De son côté, la magistrate Imane Elmalki, a évoqué certains aspects de l’administration judiciaire et du travail auprès des tribunaux qui concerne la femme résidente à l’étranger. « J’aimerais traiter ce sujet sur deux points essentiels : le premier concerne l’ensemble des activités qui ont été initiées au sein du Conseil Supérieur du Pouvoir Judiciaire et l’autre volet sur le travail judiciaire de l’ensemble des tribunaux du Royaume (tribunaux de première instance et les cours d’appel). Au niveau du Conseil Supérieur du Pouvoir Judiciaire, en 2022, une circulaire conjointe du président délégué du ministre de la justice et du Président de la PNP fut d’une grande importance pour le traitement des affaires judiciaires qui concernent les immigrés en général. On a, aussi, pensé à installer cellules régionales et une cellule centrale pour le traitement de ces sujets et leur suivi. Durant la période 2022, on a reçu un grand nombre de doléances de la part des immigrés (19.446 doléances pour les tribunaux de première instance, et 7400 pour Cours d’Appel) qui concernent, en général, les droits de la famille, le droit foncier, puis le droit pénal.
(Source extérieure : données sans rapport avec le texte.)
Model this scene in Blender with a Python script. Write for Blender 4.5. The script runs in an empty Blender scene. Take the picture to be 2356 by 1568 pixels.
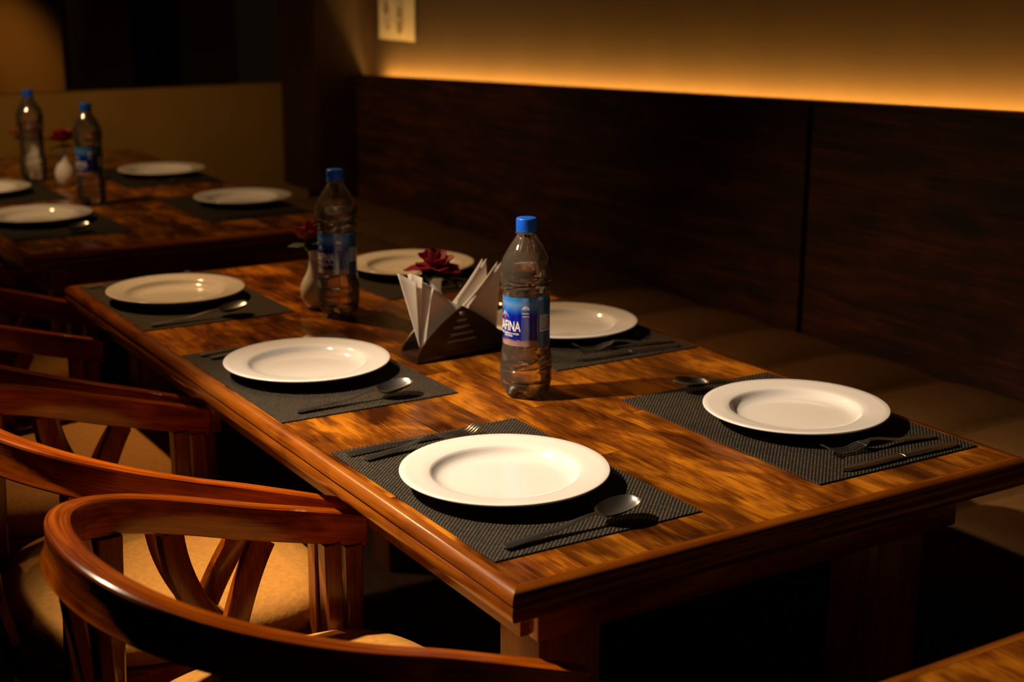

Le pourcentage de la femme dans le cadre de ces statistiques est de 19% et 81% concernent les MRE hommes. On essaye de notre mieux pour faciliter les démarches pour leur éviter les aller-retour ».

La sociologue Fatima Aït Ben Lmadani a surtout focalisé son intervention sur « Immigrés : discrimination et reconnaissance », en parlant des personnes immigrées marocaines âgées, il y a le temps de l’urgence pour ces femmes qui ont plus de 70 ans se posent les questions de rapatriement, du décès et du traitent de leurs problèmes arrivant à la retraite. « Il y a la dette de mémoire qui est très importante pour ces personnes : elles attendent du Maroc, mais aussi de la France où elles ont vécu et travaillé dur.  Il y a, ensuite, la question de logement où plusieurs d’entre elles continuent subissent une discrimination au moment de la retraite et en retournant au Maroc, beaucoup se sont faites avoir par des membres de la famille. Et là, je souhaite que les tribunaux marocains prennent la question d’intersectionalité en question dans le jugement ». Pour Fatima, un travail sur la question de mémoire et de reconnaissance est impératif.

Samira Bouhout Tayebi, la maire de Clichy sous-bois, a donné un retour en images et en paroles de ce que peuvent vivre les femmes immigrées en France. « C’est quand les problèmes arrivent qu’elles commencent à s’intéresser aux droits au Maroc. Je reçois beaucoup de femmes qui ont des problèmes de partage de biens avec les époux, de garde d’enfants et autres, de l’autorité parentale et autres ». 

C’est vrai que le Maroc a fait beaucoup de démarches pour régler certains problématiques de la femme, mais toujours est-il qu’il y a encore beaucoup à faire.